The years during which these columns were written were deeply marked by the world financial crisis that began in 2007—8 and is still ongoing. On several occasions, I tried to understand the new role of central banks as they sought to avert a collapse of the world economy, or to analyze the similarities and differences between the Irish and Greek crises. Not to mention traditional domestic topics, still vital for our common future. But toward the end of the period, one question began to eclipse all the others: Will the European Union be able to live up to the hopes that so many of us have placed in it? Will Europe manage to become the continental power, and the space for democratic sovereignty, that we'll need in order to take control of a globalized capitalism gone mad? Or will it once again be no more than a technocratic instrument of deregulation, intensified competition, and the subjection of governments to the markets?
At first glance, the financial crisis that began in the summer of 2007 with the collapse of the U.S. subprime mortgage market and the September 2008 bankruptcy of Lehman Brothers can be seen as the first crisis of twenty-first-century globalized patrimonial capitalism.
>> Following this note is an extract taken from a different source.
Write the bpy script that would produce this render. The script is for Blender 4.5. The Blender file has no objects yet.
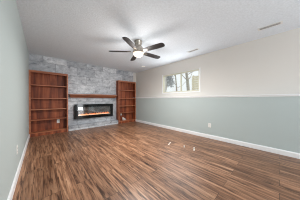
import bpy, bmesh, math, random
from mathutils import Vector, Matrix
random.seed(7)
C = bpy.context.scene.collection
SC = bpy.context.scene
PI = math.pi

# ------------------------------------------------------------------ camera
YAW = 0.7428
cd = bpy.data.cameras.new('camera'); cam = bpy.data.objects.new('camera', cd); C.objects.link(cam)
cd.sensor_width = 36.0; cd.lens = 119.19 / 300 * 36.0; cd.clip_start = 0.02; cd.clip_end = 200
cam.location = (0, 0, 1.0572)
cam.rotation_euler = (PI/2 - 0.0045, 0.0008, -YAW)
SC.camera = cam

# ------------------------------------------------------------------ view
SC.view_settings.view_transform = 'Standard'
SC.view_settings.look = 'None'
SC.view_settings.exposure = 0.02
SC.view_settings.gamma = 1.0
SC.view_settings.use_curve_mapping = False
SC.cycles.filter_width = 1.1

# ------------------------------------------------------------------ sky: bright overcast
W = bpy.data.worlds.new('overcast_sky'); SC.world = W; W.use_nodes = True
bg = W.node_tree.nodes['Background']
bg.inputs['Color'].default_value = (0.93, 0.97, 1.0, 1); bg.inputs['Strength'].default_value = 1.15

def area(name, loc, rot, sx, sy, power, color):
    l = bpy.data.lights.new(name, 'AREA'); l.shape = 'RECTANGLE'; l.size = sx; l.size_y = sy
    l.energy = power; l.color = color
    o = bpy.data.objects.new(name, l); o.location = loc; o.rotation_euler = rot; C.objects.link(o)
    return o
# daylight through the patio door in the wall behind the photographer
area('patio_door_daylight', (2.72, -2.93, 1.05), (PI/2, 0, 0), 0.45, 2.0, 36, (0.93, 0.97, 1.0))
# added soft fill, coming in at a made-up opening in the same wall
area('rear_fill', (0.9, -2.93, 1.45), (PI/2, 0, 0), 1.9, 1.3, 35, (0.93, 0.97, 1.0))
# daylight coming in at the basement window
area('basement_window_daylight', (3.562, 2.40, 1.66), (0, PI/2, 0), 0.60, 1.4, 16, (0.93, 0.97, 1.0))
# added up-facing fill behind the camera, brightens the ceiling
area('ceiling_fill', (0.9, -1.2, 0.7), (PI, 0, 0), 2.0, 2.0, 16, (0.93, 0.97, 1.0))
# the bulbs of the ceiling fan: most of it shines down out of the bowl
area('fan_bulbs', (1.660, 2.205, 2.025), (0, 0, 0), 0.2, 0.2, 50, (1.0, 0.98, 0.95))
gl = bpy.data.lights.new('fan_bowl_glow', 'POINT'); gl.energy = 26; gl.color = (1.0, 0.98, 0.95); gl.shadow_soft_size = .22
glo = bpy.data.objects.new('fan_bowl_glow', gl); glo.location = (1.660, 2.205, 1.90); C.objects.link(glo)

# ------------------------------------------------------------------ room numbers
XL, XR, XU, XS = -0.2412, 3.392, 3.577, 3.405     # left wall, lower right wall, upper right wall, stone end
D, H, YB = 4.95, 2.40, -3.0
XO = 3.80                                          # outer face of right wall

# ------------------------------------------------------------------ materials
def lin(c): return tuple(((v/255)/12.92 if v/255 <= .04045 else ((v/255+.055)/1.055)**2.4) for v in c) + (1,)
def mat(name, rgb, rough=.5, metal=0, bump=0, bscale=40, var=0, vscale=4, spec=None, emit=None, estr=0):
    m = bpy.data.materials.new(name); m.use_nodes = True
    nt = m.node_tree; b = nt.nodes['Principled BSDF']
    b.inputs['Roughness'].default_value = rough; b.inputs['Metallic'].default_value = metal
    b.inputs['Base Color'].default_value = lin(rgb)
    if spec is not None: b.inputs['Specular IOR Level'].default_value = spec
    if emit: b.inputs['Emission Color'].default_value = lin(emit); b.inputs['Emission Strength'].default_value = estr
    tc = nt.nodes.new('ShaderNodeTexCoord')
    if var:
        n = nt.nodes.new('ShaderNodeTexNoise'); n.inputs['Scale'].default_value = vscale; n.inputs['Detail'].default_value = 6
        nt.links.new(tc.outputs['Object'], n.inputs['Vector'])
        r = nt.nodes.new('ShaderNodeValToRGB')
        r.color_ramp.elements[0].position = .3; r.color_ramp.elements[1].position = .7
        r.color_ramp.elements[0].color = lin([max(0, v*(1-var)) for v in rgb]); r.color_ramp.elements[1].color = lin([min(255, v*(1+var)) for v in rgb])
        nt.links.new(n.outputs['Fac'], r.inputs['Fac']); nt.links.new(r.outputs['Color'], b.inputs['Base Color'])
    if bump:
        n = nt.nodes.new('ShaderNodeTexNoise'); n.inputs['Scale'].default_value = bscale; n.inputs['Detail'].default_value = 4
        nt.links.new(tc.outputs['Object'], n.inputs['Vector'])
        bp = nt.nodes.new('ShaderNodeBump'); bp.inputs['Strength'].default_value = bump; bp.inputs['Distance'].default_value = .01
        nt.links.new(n.outputs['Fac'], bp.inputs['Height']); nt.links.new(bp.outputs['Normal'], b.inputs['Normal'])
    return m

M_sage = mat('sage_green_paint', (184, 195, 194), .55, bump=.08, bscale=120)
M_beige = mat('beige_paint', (217, 213, 207), .6, bump=.08, bscale=120)
M_ceil = mat('knockdown_ceiling', (226, 233, 240), .8, bump=.55, bscale=55, var=.025, vscale=38)
M_white = mat('white_trim_paint', (238, 239, 240), .35)
M_vinyl = mat('ivory_vinyl', (222, 220, 203), .3)
M_black = mat('black_metal', (12, 12, 14), .3)
M_cavity = mat('charcoal_firebox', (60, 57, 56), .45, var=.12, vscale=9)
M_nickel = mat('brushed_nickel', (176, 168, 158), .28, metal=1, var=.06, vscale=30)
M_bowl = mat('frosted_lamp_glass', (250, 240, 225), .35, emit=(255, 232, 205), estr=.75)
M_plastic = mat('white_plastic', (235, 234, 230), .35)
M_slot = mat('dark_slot', (10, 10, 10), .6)
M_ventmetal = mat('vent_enamel', (225, 225, 224), .4)
M_paper_sun = mat('paper_and_sun_sliver', (250, 248, 244), .6)  # white for the crumpled paper and for the sunlight slivers on the floor
M_lens = mat('ceiling_light_lens', (250, 250, 248), .4, emit=(255, 250, 240), estr=.35)
M_bark = mat('grey_bark', (172, 166, 154), .9, bump=.5, bscale=20, var=.2, vscale=12)
M_shrub = mat('grey_shrub_leaf', (196, 198, 200), .8, var=.2, vscale=15)
M_snow = mat('pale_gravel', (235, 235, 232), .9, var=.03, vscale=5)
M_fence = mat('bleached_fence_board', (226, 216, 190), .8, var=.06, vscale=10)
M_flame = mat('flame', (255, 150, 60), .5, emit=(255, 140, 60), estr=1.3)
M_ember = mat('glowing_crystal', (255, 225, 190), .3, emit=(255, 205, 160), estr=1.25)

def node(nt, t, **kw):
    n = nt.nodes.new(t)
    for k, v in kw.items(): setattr(n, k, v)
    return n

def mat_floor():
    m = bpy.data.materials.new('rustic_plank_laminate'); m.use_nodes = True
    nt = m.node_tree; L = nt.links.new; b = nt.nodes['Principled BSDF']
    tc = node(nt, 'ShaderNodeTexCoord')
    mp = node(nt, 'ShaderNodeMapping'); mp.inputs['Rotation'].default_value = (0, 0, PI/2)
    L(tc.outputs['Object'], mp.inputs['Vector'])
    br = node(nt, 'ShaderNodeTexBrick'); br.offset = .37; br.offset_frequency = 2
    br.inputs['Scale'].default_value = 1; br.inputs['Brick Width'].default_value = 1.25; br.inputs['Row Height'].default_value = .165
    br.inputs['Mortar Size'].default_value = .0022; br.inputs['Mortar Smooth'].default_value = .3; br.inputs['Bias'].default_value = 0
    br.inputs['Color1'].default_value = (0, 0, 0, 1); br.inputs['Color2'].default_value = (1, 1, 1, 1); br.inputs['Mortar'].default_value = (.5, .5, .5, 1)
    L(mp.outputs['Vector'], br.inputs['Vector'])
    # grain, shifted from plank to plank
    mul = node(nt, 'ShaderNodeMath', operation='MULTIPLY'); mul.inputs[1].default_value = 23
    L(br.outputs['Color'], mul.inputs[0])
    g = node(nt, 'ShaderNodeMapping'); g.inputs['Scale'].default_value = (.75, 15, 1)
    L(mp.outputs['Vector'], g.inputs['Vector'])
    n1 = node(nt, 'ShaderNodeTexNoise', noise_dimensions='4D'); n1.inputs['Scale'].default_value = 2.0; n1.inputs['Detail'].default_value = 7; n1.inputs['Roughness'].default_value = .62; n1.inputs['Distortion'].default_value = .9
    L(g.outputs['Vector'], n1.inputs['Vector']); L(mul.outputs[0], n1.inputs['W'])
    g2 = node(nt, 'ShaderNodeMapping'); g2.inputs['Scale'].default_value = (2.6, 28, 1)
    L(mp.outputs['Vector'], g2.inputs['Vector'])
    n2 = node(nt, 'ShaderNodeTexNoise', noise_dimensions='4D'); n2.inputs['Scale'].default_value = 1.6; n2.inputs['Detail'].default_value = 5
    n2.inputs['Distortion'].default_value = 1.2
    L(g2.outputs['Vector'], n2.inputs['Vector']); L(mul.outputs[0], n2.inputs['W'])
    r1 = node(nt, 'ShaderNodeValToRGB'); e = r1.color_ramp.elements
    e[0].position = .30; e[0].color = lin(FL[0]); e[1].position = .72; e[1].color = lin(FL[3])
    x = e.new(.43); x.color = lin(FL[1]); x = e.new(.54); x.color = lin(FL[2])
    L(n1.outputs['Fac'], r1.inputs['Fac'])
    # tone of each plank
    r2 = node(nt, 'ShaderNodeValToRGB'); e = r2.color_ramp.elements
    e[0].position = 0; e[0].color = (.80, .78, .77, 1); e[1].position = 1; e[1].color = (1.15, 1.13, 1.12, 1)
    L(br.outputs['Color'], r2.inputs['Fac'])
    mx = node(nt, 'ShaderNodeMixRGB', blend_type='MULTIPLY'); mx.inputs['Fac'].default_value = 1
    L(r1.outputs['Color'], mx.inputs[1]); L(r2.outputs['Color'], mx.inputs[2])
    # dark rustic cracks and knots
    r3 = node(nt, 'ShaderNodeValToRGB'); e = r3.color_ramp.elements
    e[0].position = .35; e[0].color = (.16, .13, .12, 1); e[1].position = .47; e[1].color = (1, 1, 1, 1)
    L(n2.outputs['Fac'], r3.inputs['Fac'])
    mx2 = node(nt, 'ShaderNodeMixRGB', blend_type='MULTIPLY'); mx2.inputs['Fac'].default_value = .85
    L(mx.outputs['Color'], mx2.inputs[1]); L(r3.outputs['Color'], mx2.inputs[2])
    mx3 = node(nt, 'ShaderNodeMixRGB'); L(br.outputs['Fac'], mx3.inputs['Fac']); mx3.inputs[2].default_value = lin((52, 38, 30))
    L(mx2.outputs['Color'], mx3.inputs[1]); L(mx3.outputs['Color'], b.inputs['Base Color'])
    b.inputs['Roughness'].default_value = .36; b.inputs['Specular IOR Level'].default_value = .4
    bp = node(nt, 'ShaderNodeBump'); bp.inputs['Strength'].default_value = .12; bp.inputs['Distance'].default_value = .004
    L(n2.outputs['Fac'], bp.inputs['Height']); L(bp.outputs['Normal'], b.inputs['Normal'])
    return m
FL = [(58, 38, 29), (115, 81, 60), (152, 113, 86), (188, 149, 119)]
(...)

Let's review. Starting in the 1980s, a new wave of financial deregulation and an outsized faith in self-regulating markets descended on the world. The memory of the Great Depression of the 1930s and the cataclysms that followed had faded. The 'stagflation' of the 1970s (a mixture of economic stagnation and inflation) had showed the limits of the Keynesian consensus of the 1950s and '60s, hastily constructed in the specific context of the postwar decades* Naturally, with postwar reconstruction and high growth rates coming to an end, the continual growth of taxes and expansion of government that characterized the 1950s and '60s could no longer be taken for granted.f The deregulation movement began in 1979—80 in the United States and United Kingdom, where there was rising unease as the economies of Japan, Germany, and France caught up with - and, in the British case, surpassed — their own. Riding the wave of discontent, Ronald Reagan and Margaret Thatcher explained that government was the problem, not the solution. They called for escaping a welfare state that had made entrepreneurs soft, a return to the pure capitalism of the pre-World War I era. The process accelerated and then spread to continental Europe after 1990— 91. The fall of the Soviet Union left capitalism without a rival, and a new era began in which many chose to believe in an 'end of history' and a 'new economy' based on permanent stock market euphoria.